Wölfflin gave up his job at the University of Munich in 1924. This was the same year and the same city where Hitler was convicted for treason after his failed 1923 putsch. Wölfflin moved back to his homeland of Switzerland; he set up home in Zurich, which until shortly before had been the home of Lenin, Tristan Tsara, and James Joyce, but now we suppose was back to the usual qualities of the Swiss. Before he left, he explained to his students: "I am thought of as a formalist, as cool. I'm not. I wrote the Principles of Art History not in order to mechanize history, but in order to render judgment exact. Arbitrariness, the sheer, uncontrollable eruption of emotion, has always disgusted me".

This story, and the interpretation I give it, comes from Martin Warnke in an article published in English in 19891. Despite admiring Wölfflin's sense of principle, Warnke chose not to defend Wölfflin's ideas.Warnke   concluded: "Since Wölfflin hardly felt himself to be defensible, one hardly does him justice by defending him in the name of some 'culture of seeing' or ascribing to him some role as a forefather. One also hardly does him justice when one confirms, extends, or disproves his teachings. One does him the most justice through a rigorous relativization, perhaps in accordance with one of his favorite maxims: 'Not everything is possible at all times.' Not even Wölfflin".

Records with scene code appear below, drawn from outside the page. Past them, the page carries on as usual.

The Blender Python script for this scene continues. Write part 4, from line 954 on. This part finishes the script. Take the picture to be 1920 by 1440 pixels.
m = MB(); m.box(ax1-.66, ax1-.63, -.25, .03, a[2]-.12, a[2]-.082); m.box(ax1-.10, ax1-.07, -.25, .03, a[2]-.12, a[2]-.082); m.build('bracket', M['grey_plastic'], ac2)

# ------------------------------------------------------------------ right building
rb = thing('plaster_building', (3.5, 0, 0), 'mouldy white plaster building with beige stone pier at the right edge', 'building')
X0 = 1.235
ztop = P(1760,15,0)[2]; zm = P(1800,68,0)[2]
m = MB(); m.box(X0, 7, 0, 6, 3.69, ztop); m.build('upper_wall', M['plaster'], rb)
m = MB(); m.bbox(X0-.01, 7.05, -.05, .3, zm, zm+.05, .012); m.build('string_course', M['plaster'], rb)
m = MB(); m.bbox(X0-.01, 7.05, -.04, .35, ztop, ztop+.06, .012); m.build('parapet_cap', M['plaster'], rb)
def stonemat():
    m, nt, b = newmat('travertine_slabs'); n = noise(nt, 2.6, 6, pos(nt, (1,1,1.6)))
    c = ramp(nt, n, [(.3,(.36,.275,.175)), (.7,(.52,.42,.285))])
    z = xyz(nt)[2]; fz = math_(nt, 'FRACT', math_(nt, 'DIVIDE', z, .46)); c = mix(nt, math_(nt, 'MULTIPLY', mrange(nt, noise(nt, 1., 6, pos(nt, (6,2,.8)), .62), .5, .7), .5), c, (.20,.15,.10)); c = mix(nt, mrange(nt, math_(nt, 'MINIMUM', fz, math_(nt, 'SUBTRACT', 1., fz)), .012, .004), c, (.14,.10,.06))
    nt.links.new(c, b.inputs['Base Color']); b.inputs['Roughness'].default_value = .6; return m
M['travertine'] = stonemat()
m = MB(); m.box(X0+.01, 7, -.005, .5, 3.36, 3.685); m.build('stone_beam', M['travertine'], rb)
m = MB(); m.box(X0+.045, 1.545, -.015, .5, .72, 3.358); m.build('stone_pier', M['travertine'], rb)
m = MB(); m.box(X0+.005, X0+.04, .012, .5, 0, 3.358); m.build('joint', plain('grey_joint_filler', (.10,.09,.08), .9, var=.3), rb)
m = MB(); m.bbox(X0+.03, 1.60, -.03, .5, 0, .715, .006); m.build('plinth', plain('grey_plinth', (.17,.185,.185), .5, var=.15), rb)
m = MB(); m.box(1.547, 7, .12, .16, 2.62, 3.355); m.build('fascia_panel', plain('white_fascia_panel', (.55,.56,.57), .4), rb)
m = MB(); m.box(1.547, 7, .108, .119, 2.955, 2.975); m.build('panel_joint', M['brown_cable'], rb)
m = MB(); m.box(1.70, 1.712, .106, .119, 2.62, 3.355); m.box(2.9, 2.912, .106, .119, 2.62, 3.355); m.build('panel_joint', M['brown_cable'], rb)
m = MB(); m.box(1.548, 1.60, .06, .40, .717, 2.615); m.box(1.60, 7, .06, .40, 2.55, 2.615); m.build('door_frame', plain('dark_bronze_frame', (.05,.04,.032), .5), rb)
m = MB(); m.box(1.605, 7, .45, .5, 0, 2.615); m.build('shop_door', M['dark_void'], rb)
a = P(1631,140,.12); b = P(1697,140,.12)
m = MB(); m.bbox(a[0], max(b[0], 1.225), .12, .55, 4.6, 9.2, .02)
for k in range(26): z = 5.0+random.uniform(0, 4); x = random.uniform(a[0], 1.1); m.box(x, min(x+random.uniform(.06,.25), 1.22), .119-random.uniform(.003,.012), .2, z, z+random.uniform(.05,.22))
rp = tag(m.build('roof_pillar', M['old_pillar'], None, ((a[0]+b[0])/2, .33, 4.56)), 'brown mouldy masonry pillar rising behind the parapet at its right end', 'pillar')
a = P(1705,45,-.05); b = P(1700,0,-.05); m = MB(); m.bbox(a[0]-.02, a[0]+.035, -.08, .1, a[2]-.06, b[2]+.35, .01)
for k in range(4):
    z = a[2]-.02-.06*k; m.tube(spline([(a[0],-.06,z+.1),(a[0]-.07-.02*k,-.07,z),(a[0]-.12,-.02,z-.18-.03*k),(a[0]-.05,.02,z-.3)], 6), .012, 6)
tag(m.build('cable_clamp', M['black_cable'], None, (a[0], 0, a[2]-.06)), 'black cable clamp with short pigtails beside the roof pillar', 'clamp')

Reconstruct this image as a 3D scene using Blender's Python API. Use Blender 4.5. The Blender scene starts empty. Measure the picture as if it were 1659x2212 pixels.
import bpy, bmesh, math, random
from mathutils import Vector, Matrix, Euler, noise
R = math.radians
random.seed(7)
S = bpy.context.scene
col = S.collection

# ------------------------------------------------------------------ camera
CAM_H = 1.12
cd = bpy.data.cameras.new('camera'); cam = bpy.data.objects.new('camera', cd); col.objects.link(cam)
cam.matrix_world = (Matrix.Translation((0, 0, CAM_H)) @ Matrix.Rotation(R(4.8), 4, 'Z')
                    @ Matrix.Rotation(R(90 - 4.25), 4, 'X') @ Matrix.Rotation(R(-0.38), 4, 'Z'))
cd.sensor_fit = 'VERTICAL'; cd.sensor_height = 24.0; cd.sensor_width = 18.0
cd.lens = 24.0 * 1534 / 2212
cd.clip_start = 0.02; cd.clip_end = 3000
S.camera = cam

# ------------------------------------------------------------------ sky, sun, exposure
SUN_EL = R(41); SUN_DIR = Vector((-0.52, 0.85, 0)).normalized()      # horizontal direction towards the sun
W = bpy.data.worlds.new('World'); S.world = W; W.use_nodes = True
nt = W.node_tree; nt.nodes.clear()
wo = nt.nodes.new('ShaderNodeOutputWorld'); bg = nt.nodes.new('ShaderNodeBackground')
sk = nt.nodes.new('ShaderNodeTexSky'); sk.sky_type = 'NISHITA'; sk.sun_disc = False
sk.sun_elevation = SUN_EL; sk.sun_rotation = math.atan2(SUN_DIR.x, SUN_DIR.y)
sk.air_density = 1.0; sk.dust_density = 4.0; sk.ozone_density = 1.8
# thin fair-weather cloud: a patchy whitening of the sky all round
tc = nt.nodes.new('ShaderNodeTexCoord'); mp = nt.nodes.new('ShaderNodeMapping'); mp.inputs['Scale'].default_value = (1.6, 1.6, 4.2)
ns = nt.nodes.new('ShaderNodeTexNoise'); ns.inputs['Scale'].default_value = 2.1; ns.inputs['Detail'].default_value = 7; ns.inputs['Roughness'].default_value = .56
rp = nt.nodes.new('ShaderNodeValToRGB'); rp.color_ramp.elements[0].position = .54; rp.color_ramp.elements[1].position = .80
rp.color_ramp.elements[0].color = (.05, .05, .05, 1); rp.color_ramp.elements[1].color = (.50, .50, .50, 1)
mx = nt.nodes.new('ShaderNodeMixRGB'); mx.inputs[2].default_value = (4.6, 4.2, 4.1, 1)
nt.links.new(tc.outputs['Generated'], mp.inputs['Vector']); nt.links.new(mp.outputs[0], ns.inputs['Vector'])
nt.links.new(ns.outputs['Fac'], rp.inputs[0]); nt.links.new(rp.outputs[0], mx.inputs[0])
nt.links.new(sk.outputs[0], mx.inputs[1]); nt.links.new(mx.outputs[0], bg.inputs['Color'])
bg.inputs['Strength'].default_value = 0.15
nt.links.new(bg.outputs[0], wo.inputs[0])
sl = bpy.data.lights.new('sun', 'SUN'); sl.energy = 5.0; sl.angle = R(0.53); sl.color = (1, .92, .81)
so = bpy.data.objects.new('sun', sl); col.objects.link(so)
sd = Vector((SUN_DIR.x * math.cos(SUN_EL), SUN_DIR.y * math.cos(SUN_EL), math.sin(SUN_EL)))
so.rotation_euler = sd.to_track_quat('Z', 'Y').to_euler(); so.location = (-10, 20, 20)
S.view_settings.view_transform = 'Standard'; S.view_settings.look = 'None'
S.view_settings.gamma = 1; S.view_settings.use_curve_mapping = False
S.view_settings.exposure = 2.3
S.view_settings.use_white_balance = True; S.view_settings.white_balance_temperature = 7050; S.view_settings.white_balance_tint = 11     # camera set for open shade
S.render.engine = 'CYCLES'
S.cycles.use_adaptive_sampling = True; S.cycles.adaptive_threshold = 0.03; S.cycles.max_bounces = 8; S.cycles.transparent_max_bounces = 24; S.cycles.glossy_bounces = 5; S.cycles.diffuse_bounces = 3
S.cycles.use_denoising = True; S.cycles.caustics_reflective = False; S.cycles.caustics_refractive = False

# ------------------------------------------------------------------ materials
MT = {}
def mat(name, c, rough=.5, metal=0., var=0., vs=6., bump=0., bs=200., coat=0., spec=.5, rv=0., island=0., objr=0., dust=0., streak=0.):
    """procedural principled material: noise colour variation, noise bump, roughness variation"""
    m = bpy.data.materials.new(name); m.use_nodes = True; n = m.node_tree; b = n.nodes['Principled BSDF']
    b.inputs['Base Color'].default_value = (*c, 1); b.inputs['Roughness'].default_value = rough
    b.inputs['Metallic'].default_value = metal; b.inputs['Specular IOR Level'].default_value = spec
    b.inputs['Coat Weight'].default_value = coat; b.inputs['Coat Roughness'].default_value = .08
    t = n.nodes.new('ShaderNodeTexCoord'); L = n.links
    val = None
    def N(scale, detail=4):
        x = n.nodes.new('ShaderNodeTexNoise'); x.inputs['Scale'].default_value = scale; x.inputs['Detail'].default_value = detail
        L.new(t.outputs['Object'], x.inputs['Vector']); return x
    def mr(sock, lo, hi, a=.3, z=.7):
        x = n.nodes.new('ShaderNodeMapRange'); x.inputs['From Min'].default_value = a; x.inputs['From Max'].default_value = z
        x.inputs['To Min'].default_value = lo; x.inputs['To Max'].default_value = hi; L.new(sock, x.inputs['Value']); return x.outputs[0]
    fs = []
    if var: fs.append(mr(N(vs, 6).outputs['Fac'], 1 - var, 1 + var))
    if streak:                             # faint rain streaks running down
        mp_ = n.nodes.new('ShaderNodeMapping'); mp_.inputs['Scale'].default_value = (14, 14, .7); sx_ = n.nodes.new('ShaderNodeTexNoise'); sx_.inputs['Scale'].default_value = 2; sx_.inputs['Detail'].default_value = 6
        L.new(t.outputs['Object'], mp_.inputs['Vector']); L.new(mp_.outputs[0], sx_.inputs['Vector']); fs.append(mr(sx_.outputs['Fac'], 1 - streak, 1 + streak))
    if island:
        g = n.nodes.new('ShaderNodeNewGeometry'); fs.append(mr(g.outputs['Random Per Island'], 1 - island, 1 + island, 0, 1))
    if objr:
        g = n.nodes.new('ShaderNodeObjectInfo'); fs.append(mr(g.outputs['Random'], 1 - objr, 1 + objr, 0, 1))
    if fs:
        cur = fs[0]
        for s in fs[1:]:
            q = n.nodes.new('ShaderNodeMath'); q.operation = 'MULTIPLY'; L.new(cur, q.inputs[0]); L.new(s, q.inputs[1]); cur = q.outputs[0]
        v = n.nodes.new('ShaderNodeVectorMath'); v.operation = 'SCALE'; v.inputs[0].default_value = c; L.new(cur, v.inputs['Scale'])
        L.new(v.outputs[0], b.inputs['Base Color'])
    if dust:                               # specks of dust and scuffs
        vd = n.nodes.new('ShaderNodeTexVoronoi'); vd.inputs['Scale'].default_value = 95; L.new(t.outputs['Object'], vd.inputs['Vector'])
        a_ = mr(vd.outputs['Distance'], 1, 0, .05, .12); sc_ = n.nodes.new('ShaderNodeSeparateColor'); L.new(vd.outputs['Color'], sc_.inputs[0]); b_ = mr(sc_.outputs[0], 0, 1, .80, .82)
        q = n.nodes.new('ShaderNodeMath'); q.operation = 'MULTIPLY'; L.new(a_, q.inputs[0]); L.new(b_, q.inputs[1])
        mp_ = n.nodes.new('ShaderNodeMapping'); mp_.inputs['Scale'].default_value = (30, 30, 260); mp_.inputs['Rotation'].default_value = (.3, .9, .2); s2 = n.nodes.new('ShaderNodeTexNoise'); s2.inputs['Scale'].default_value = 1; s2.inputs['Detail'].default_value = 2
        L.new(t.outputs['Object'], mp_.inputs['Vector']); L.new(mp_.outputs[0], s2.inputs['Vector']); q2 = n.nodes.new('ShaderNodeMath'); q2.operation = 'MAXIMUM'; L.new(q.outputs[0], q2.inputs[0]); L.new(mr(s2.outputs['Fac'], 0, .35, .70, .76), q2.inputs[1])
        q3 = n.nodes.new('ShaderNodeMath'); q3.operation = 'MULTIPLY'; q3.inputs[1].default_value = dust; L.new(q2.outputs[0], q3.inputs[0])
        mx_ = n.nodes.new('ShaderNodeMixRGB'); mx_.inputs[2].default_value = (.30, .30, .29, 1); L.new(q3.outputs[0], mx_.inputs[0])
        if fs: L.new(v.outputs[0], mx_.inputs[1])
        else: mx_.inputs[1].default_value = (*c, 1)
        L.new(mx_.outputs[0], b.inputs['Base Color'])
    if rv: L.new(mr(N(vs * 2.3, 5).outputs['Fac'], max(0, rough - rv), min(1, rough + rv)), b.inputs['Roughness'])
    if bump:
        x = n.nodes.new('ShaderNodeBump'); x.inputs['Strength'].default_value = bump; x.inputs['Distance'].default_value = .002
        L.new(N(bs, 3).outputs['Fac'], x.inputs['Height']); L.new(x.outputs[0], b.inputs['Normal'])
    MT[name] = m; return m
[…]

Today, nobody believes Wölfflin's ideas in Principles of Art History, but they still study it. Wölfflin thought, at least in its earlier years, that when we look at a picture of a person (or even a building) our body unconsciously conforms to the position of the person in the picture, and thus we come to empathise with what the picture is expressing. Looking back in time, Warnke empathises, he feels a common pacifism, and yet he does not know what Wölfflin was thinking. This is a judgment made on sensibility not on logic. Looking at Wölfflin's later years, if not the earlier, perhaps logic is not to be hoped for.




1Martin Warnke, "On Heinrich Wölfflin", translated by David Levin, Representations, No. 27 (Summer, 1989), pp. 172-187.